Einen Tag, bevor eine Ausstellung in einem Hamburger Museum der Öffentlichkeit zugänglich gemacht wird, haben die Freunde des jeweiligen Hauses die Gelegenheit, diese vorab ganz exklusiv zu besichtigen. Der Herr Direktor lädt ein und die ohnehin freien Eintritt genießenden Förderer der Kunsthalle stürmen die Räume, als gäbe es kein Morgen, obwohl gewöhnlich nicht einmal ein kostenfreies Gläschen des billigen Sektes oder ein paar darmverklebender Weißbrotschnittchen mit Lachs gereicht werden.
Überwiegend ältere Damen mit sorgfältig onduliertem Haar sowie die dazugehörigen Ehegatten, welche natürlich noch älter sind und daher gern auf einem mitgebrachten kleinen Klappstuhl, wie ihn sonst nur Angler und Melker werwenden, sitzen, kleben geradezu an den Lippen des etwas zu leise und viel zu schnell redenden Herrn Direktors. Geschmeidig spricht dieser von Kubismus, Konstruktivismus, Suprematismus und das alles, ohne dabei Luft zu holen, was in dem vollkommen überfüllten Raum die wahre Kunst wäre, denn es ist heiß und stickig. Das Publikum denkt dabei an Orgasmus (die Jungen Freunde der Kunsthalle) und Apfelmus (die Gebißträger) und applaudiert höflich und zurückhaltend. Der Herr Direktor dankt den ausstellenden Künstlern (etwas mehr Applaus), den Leihgebern (noch mehr Applaus) und den Freunden und Förderern der Kunsthalle, die diese Ausstellung mit ihrer großzügigen finanziellen Unterstützung erst möglich gemacht haben (rasender Applaus). Kein Dank geht an den gemeinen Steuerzahler – aber der kommt ja erst morgen oder hat überhaupt kein Interesse.
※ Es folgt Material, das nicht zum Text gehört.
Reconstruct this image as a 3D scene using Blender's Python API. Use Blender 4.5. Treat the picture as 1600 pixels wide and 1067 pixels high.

Nach so vielen warmen Worten geht es endlich los. Es wird gedrängelt und geschubst, um aus dem Vortragsraum endlich zu den vielgelobten schwarzen Quadraten, um die es an diesem Abend eigentlich geht, zu kommen. Dicht gedrängt, wie eine Viehherde auf dem Weg zur Schlachtung, schieben sich die selbsterklärten Kunstkenner an den Ausstellungsstücken vorbei, um zur Belohnung für die mühsame Abendgestaltung am Ende den Ausstellungskatalog in einer durchsichtigen Plastiktüte trophäengleich und voller Stolz nach Hause zu schleppen. Von der Ausstellung hat man zwar nicht viel gesehen, schließlich versperrten Damenhüte die Sicht auf die Objekte, aber man kann ja zum Glück alles in Ruhe daheim noch einmal nachschlagen, während man dem nächsten Abonnementkonzert entgegenfiebert.
Privates Engagement zur Förderung der Kunst ist eine lobenswerte Angelegenheit. Noch lobenswerter wäre es allerdings, würden sich die Förderer nicht so albern dabei benehmen. Die sehenswerte Ausstellung Das schwarze Quadrat. Hommage an Malewitsch ist vom 23. März bis zum 10. Juni 2007 in der Hamburger Kunsthalle zu besichtigen.
5 Antworten auf „Bilder einer Ausstellung“
Genauso war’s.
Aber die Ausstellung ist wirklich großartig. Und die Freunde & Förderer sind zum Glück während der normalen Öffnungszeiten zumindest nicht so geballt zugegen.
Dieses sind dann doch eher Freunde der Selbstdarstellung,
weniger die der Kunst.
Noch dazu klingen sie, wie Du sie beschreibst, erschreckend konventionell.
Bei soviel staubiger Trockenheit bezogen auf deren Weltbild – kommt mir fast ein Hustenreiz.
Das war eine gute Darstellung. Mir ist als wäre ich dabei gewesen. Ich hoffe, demnächst noch mehr von Deinem köstlichen Humor zu lesen.
Kann man die Ausstellung denn nicht in umgekehrter Durchlaufrichtung besichtigen? Da müsste doch freie Sicht herrschen…
@florentinus: Eigentlich eine gute Idee, aber dann irgendwann frontal auf das geballte Grauen zu treffen ist sicherlich auch kein Vergnügen.